More than 6,000 people crowded into an outdoor amphitheater in Henderson to see Romney and  his running mate, Paul D. Ryan, who had just flown in from Grand Junction, Colo.

“These debates have supercharged our campaign, there's no question about it,” Romney said. “We're seeing more and more enthusiasm, more and more support.”

Over the course of four debates, Romney and Ryan argued that the American people had yet to hear an agenda from President Obama.

PHOTOS: Mitt Romney’s past

“That’s why his campaign is taking on water, and our campaign is full speed ahead,” Romney said on a brilliant fall afternoon here, as late-arriving supporters fanned out across the grass above the amphitheater, with some children entertaining themselves by rolling down the hill as the candidate spoke.

He mocked Obama for making fun of his plans to eliminate public funding for PBS — which the president has equated to going after Big Bird — and for coining the term “Romnesia” to describe the Republican's position shifts over the years.

“He's been reduced to try to defend characters on Sesame Street and word games of various kinds, and then misfired attacks,” Romney said. “You know, the truth is that attacks on me are not an agenda.”

Romney and Ryan were flying together on Romney’s plane to Colorado for a Tuesday evening rally at Red Rocks Amphitheatre with Kid Rock, country star Rodney Atkins and New Mexico Gov.
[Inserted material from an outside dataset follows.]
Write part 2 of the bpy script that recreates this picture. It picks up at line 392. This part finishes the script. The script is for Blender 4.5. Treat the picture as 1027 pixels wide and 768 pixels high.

Susana Martinez.

With his schedule picking up after several slow weeks in which he held few events, Romney urged his supporters to get out and vote early.

PHOTOS: Memorable presidential debate moments

“Over the next two weeks, Paul and I are going to work nonstop, crisscrossing the country to get people to get energized and get out and vote,” he said. “I need you to find a neighbor who voted for Barack Obama last time and remind them of the promises made and ask them how many of those promises were kept. And after you take them through that, they’re going to realize they’ve got to vote for real change, to get this economy going.”